I seem to turn on the radio whenever I'm in the car and recently heard Gustav Holst's St. Paul's Suite as I drove up the long sloping freeways to our neighboring town.

The piece, written in gratitude for his new office at St. Paul's Girls School, or so the announcer said, has several parts and the section that really caught my ear was the one where a traditional tune (which reminds me of "what can you do with a drunken sailor") is overlaid by Greensleeves.  Which led me to think about the commentary I read about a not-so-favorite quilter who claimed she'd invented a technique where she overlaid her quilting pattern over something else, and that the two designs, without any relationship to each other, coexist on her quilt.  I've seen a couple of those quilts and I would typify it more like an argument these two designs were having.

(from *here*)

That made me think of my current argument with the world: about how everything old is new again, but I seem to be the only witness to this in the quilting world.

This quilter claims she has a new and original idea about overlaying two distinct patterns, but here Holst was doing it musically decades before she was every born.  Another quilter proclaimed that her book contained New! and Fresh! block designs for quilts, but the block she chose was one I'd seen in a book published in 1970, some forty years ago.  Another duo talked about their take on combining two blocks in one quilt, but Joen Woelfrom pioneered that idea some twenty years ago.

Maybe it's because I traffic in the "modern" gang--young women who, having missed out on Home Ec and Sewing are now learning to sew by quilting, by trying to reinvent the wheel and claiming for their own.  Some of us oldtimers laugh at the young'uns trying to enforce copyright on traditional quilt patterns.  Several of us were drawn into a working group (called a "bee") and have named ourselves the Mid-Century Modern Quilters, the mid-century a nod to the fact that we are all over 50 years old.

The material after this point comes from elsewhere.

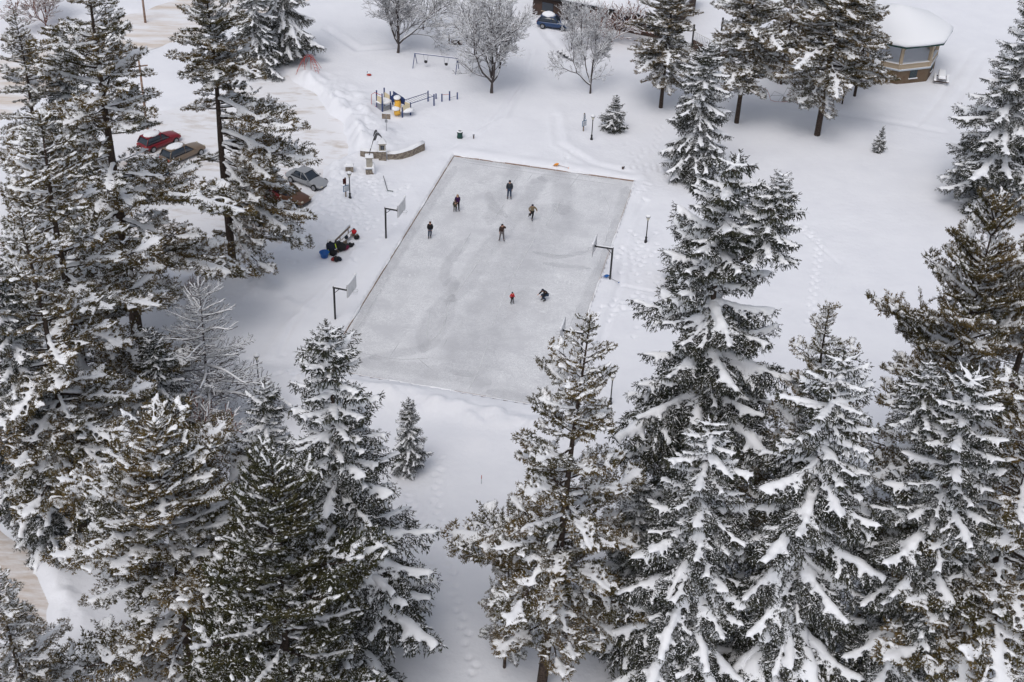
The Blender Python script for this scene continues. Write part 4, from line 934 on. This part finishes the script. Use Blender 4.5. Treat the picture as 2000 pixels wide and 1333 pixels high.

I listened to an NPR show the other where an established artist (read: older) talked about his younger years and how he thought his ideas were new and interesting and really lit the art world on fire.  He chuckled, paused, then said, "I suppose all young artists think that."  I suppose so.

2 comments:

Sherri said...

So true! I know of a quilter who claims to have "invented" a technique my grandmother shared with me twenty years ago!

Judy said...

We see the same thing in clothing. My mother-in-law always tells me to keep my favorite things even when they go out of style because before too long they'll be the "new thing."